Vive se hoje uma era de verticalização da justiça. Nesse sistema de precedentes é muito importante a compreensão e sólida aplicação do distinguish e do overrulling. Conceitos basilares e que vão exigir dos operadores muito esforça na tentativa de elaboração de um claro raciocínio logico-jurídico fundamentalizador.
Uma vez superados tais aspectos teórico-dogmáticos e hermenêuticos, face a constatação de que havia premente necessidade de dar uma solução normativa para a instabilidade decisória, foi a institucionalização de um sistema de precedentes adaptado as nossas necessidades tupiniquins, a aposta do legislador, cujos objetivos claramente visaram a busca de igualdade e segurança jurídica, importantes princípios pelos quais se embasaram.
Evidencia-se essencial a inserção de uma cadeira nas faculdades de direito para o estudo do precedente, a fim de se criar a cultura de precedentes a qual aludem os doutrinadores.
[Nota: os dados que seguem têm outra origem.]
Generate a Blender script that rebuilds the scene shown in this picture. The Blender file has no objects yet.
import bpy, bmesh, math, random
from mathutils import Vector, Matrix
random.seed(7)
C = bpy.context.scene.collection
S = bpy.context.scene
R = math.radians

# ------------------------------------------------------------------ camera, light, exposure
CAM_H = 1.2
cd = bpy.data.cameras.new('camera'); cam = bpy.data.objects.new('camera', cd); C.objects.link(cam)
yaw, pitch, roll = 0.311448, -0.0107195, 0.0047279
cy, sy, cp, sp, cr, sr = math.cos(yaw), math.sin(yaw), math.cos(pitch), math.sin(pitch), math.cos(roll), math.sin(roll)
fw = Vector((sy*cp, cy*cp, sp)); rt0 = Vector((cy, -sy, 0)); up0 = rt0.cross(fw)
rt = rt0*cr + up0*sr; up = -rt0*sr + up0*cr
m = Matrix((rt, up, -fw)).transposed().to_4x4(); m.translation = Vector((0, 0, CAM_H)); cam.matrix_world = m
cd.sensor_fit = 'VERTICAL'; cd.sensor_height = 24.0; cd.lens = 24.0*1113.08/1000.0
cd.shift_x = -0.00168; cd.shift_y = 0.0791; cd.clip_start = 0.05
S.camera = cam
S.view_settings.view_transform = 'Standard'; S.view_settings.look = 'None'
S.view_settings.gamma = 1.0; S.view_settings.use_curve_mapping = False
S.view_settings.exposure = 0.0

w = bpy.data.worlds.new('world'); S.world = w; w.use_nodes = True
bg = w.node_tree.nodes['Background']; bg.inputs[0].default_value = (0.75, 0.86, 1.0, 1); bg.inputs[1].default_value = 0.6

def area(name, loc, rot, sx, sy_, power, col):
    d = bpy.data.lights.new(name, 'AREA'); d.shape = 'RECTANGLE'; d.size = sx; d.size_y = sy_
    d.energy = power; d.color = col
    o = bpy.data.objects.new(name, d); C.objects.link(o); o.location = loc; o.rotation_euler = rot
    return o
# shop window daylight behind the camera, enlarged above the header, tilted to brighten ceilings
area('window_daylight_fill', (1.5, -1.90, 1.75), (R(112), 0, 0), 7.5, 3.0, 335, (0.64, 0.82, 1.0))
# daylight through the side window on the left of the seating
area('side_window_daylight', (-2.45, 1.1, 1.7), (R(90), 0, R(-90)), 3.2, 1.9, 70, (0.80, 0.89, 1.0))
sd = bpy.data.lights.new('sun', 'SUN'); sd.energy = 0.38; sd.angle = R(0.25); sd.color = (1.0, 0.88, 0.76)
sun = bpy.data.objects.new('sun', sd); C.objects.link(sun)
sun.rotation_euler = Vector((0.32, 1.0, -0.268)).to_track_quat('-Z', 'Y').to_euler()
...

É preciso saber lidar com um sistema que está se adaptando da common law e daí decorre a designação de “precedente a brasileira”, expressão cunhada pelo ilustre processualista Marinoni, e que precisou ser positivado para ser respeitado. É preciso se debruçar sobre os acórdãos proferidos para entender como se chegou até uma decisão. O próprio formador do precedente ainda não está preparado para aplica-lo. Ainda haverá muitas discussões nessa seara, cujas percepções vem a lume anualmente por ocasião da realização dos encontros nacionais de precedentes qualificados promovidos pelo STJ e que conta com a participação das mais altas autoridades do assunto.
Da vigência do CPC15 até aqui, percebeu-se muitos avanços, mas a projeção é que se levará ainda vários anos para a consolidação do movimento de precedentes em nossa cultura jurídica. Não tem sido tarefa fácil, o código é recente, porém os resultados obtidos até o presente demonstram que a escolha foi acertada e produzirá, ao longo do tempo, a segurança jurídica almejada e necessária.